Thermal Conductivity on Ternary Eutectic Fatty Acid as Phase Change Material (PCM) by Various Treated Exfoliated Graphite Nanoplatelets (xGnP)

Abstract

Today’s power infrastructure involves unpredictability in both supply and demand, that is, difficult to manage. Energy storage is an essential method to keep the sustainable energy in stable condition. This work is focused on developing ternary eutectic fatty acid like capric-myristic-palmitic acid (CA-MA-PA) mixture as PCM and increases their property by two different kinds of exfoliated graphite nanoplatelets (xGnP-s and xGnP-m) were mixed uniformly under the assistance of ultrasonication in the mass fractions of 5 and 10% for latent heat thermal energy storage. Initially, graphite was surface modified by concentration of solar energy with a Fresnel lens in open atmosphere, then exfoliation of graphite nanoplatelets by solar irradiation (xGnP-s), and exfoliation of graphite nanoplatelets by Microwave irradiation (xGnP-m) in a short time on the ratio of 10:1 (10 for surface modification then 1 for exfoliation).

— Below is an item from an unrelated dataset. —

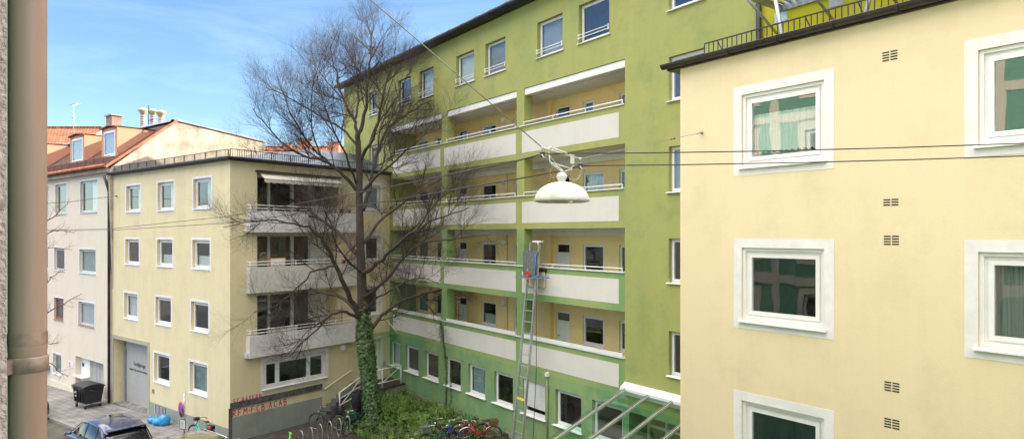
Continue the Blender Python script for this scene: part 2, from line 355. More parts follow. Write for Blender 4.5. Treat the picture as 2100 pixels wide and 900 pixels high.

The investigation of structure, thermal energy storage properties, and thermal conductivity of novel composite PCM with these two nanoplatelets was performed. The structural evolution was probed using scanning electron microscope (SEM). The thermal conductivity of the samples in liquid phase was measured using the transient line source method like KD2Pro. The energy storage properties, including melting/solidification temperatures and enthalpies, were measured using a differential scanning calorimeter. It was shown that the presence of the xGnP decreases the phase change enthalpies and temperatures. Furthermore, CA-MA-PA+10% xGnP-s has slightly change then ternary eutectic CA-MA-PA PCM in phase change enthalpies and temperature (Tm = 17.1 °C; ΔHm = 142.2 J/g) for melting, (Tf = 9.7 °C; ΔHf = 139.5 J/g) for freezing respectively, while CA-MA-PA+10% xGnP-m showed higher thermal conductivity 0.209 W/mK which increased up to 140%.